A wild pitch led to a four-run second for Chris Archer.

Kim Klement-USA TODAY Sports

The Rays just flew in from Boston and boy are their immune systems tired. Evan Longoria was scratched from starting tonight, and the Rays lost a one run game. And of course those runs were picked up by the Texas Rangers in a silly way.

On Pitching

On a night in which Chris Archer reached 100 pitches in less than four full innings pitched and Erasmo Ramirez followed with multiple innings of baseball, did you expect the Rays to win?

Yes, the need-be ace of the staff Chris Archer finally blinked, with two bases loaded walks and then a single in the second inning, the score moving up to 4-0 Rangers by the end of it. Most frustrating was that after two singles and two walks, it was actually K number three that led to the ruckus. Archer got Rougned Odor to strike out swinging, but it was a pitch in the dirt and the runner found first base safely before Bobby Wilson could field the erratic pitch.

That is straight up foolishness.

I'm not going to re-live the rest on this page, but what's important is that he responded like a professional, working a clean third. Archer would be replaced by Erasmo Ramirez in the fourth, and for the second outing in recent memory Erasmo looked like a better self. He sponged up nearly four innings of work. He allowed one run to score that gave Texas that fifth run, on an RBI single in the fourth.

Ernesto Frieri's only damage in the eighth inning was a full count, two out walk to Delino DeShields. The runner stole his second and third bags accordingly, but would have been out if Frieri had found the zone. Kid wasn't swinging. Luckily neither was

Brandon Gomes got his first appearance in four days after missing the Fenway series, and he looked fine. The contact was foul, and when it lined up he garnered ground outs from Elvis Andrus, Prince Fielder, and Adrian Beltre. I'll be honest that he wasn't inspiring in this outing, but it was the respectable result.

On Offense

David DeJesus, Joey Butler, Tim Beckham, Jake Elmore, Bobby Wilson.

Those were the bottom five names of the line up, and it kinda worked. At least in the fifth inning when starter Nick Martine. Single, double, RBI ground out, single, single.  It followed with an RBI groundout by Kiermaier and a walk by Souza but nothing else doing. THere were base runners, but the Rays did not do anything until late in the action.

The top of the order opened the bottom of the eighth, and began with Kevin Kiermaier bringing the Rays within one, taking a Tolleson change up yard, just sneaking over the fence. Unfortunately KK was followed by a pop out, strike out swinging, strikeout looking. That last one to forsythe was egregious, but the game cannot hang on one pitch.

So when the Rays came back around in the ninth, it was DeJesus, Butler, Beckham, and then Elmore with Tampa Bay in need one two runs to win.
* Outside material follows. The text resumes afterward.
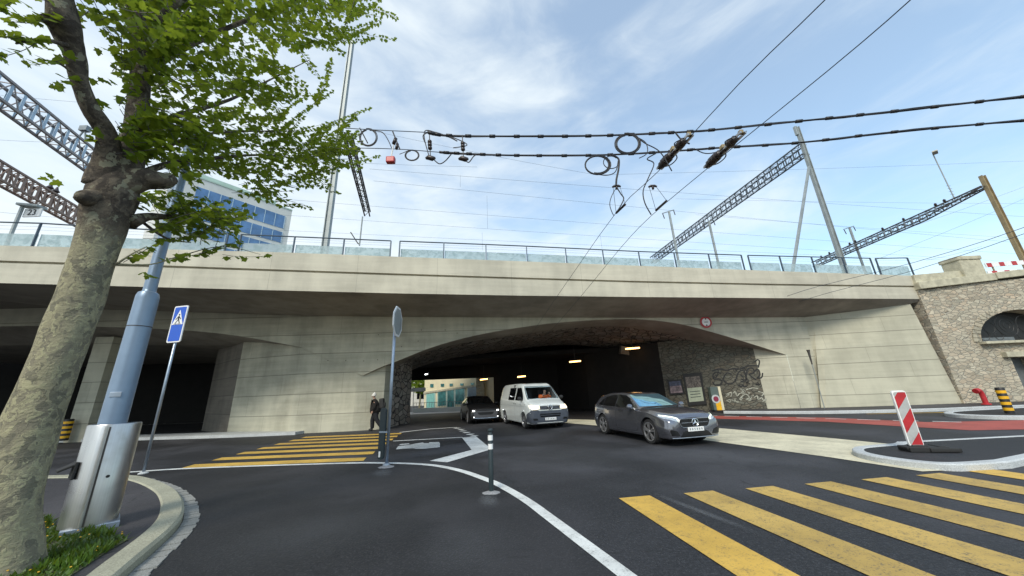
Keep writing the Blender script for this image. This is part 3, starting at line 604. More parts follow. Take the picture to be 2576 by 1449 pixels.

The rest of the list didn't seem inspiring, so my hopes were on David DeJesus to start the rally, but he foul tipped into the glove AND threw his bat into the stands. Joey Butler then looked foolish laying off sliders away by Texas closer Neftali Feliz, and Tim Beckham tapped back to the mound.

The Rays were depleted enough, but not being able to have your best hitter in the line up - particularly in the ninth inning when a professional at bat would have been handy, is brutal. Jake Elmore did things today, like starting in the line up. He hit the ball, but I'm mad the Rays even needed him to.

That's circumstantial, however. Chris Archer and the Rays were very close to allowing zero runs in the second inning, instead of four runs and it would have resulted in a great win for the Rays. This team fought back on the field when it would have been easier to roll over. I'll applaud that.

Notes

- The attendance this evening was listed as 8,701. That has to be among the worst since the new ownership took over, possibly the worst since the Rays changed jerseys and dropped the devil. That's very bad, Thursdays against the Rangers be damned.

- Forsythe played a limber third base tonight

- Delino Deshields walked three times, and stole a base three times. Woof.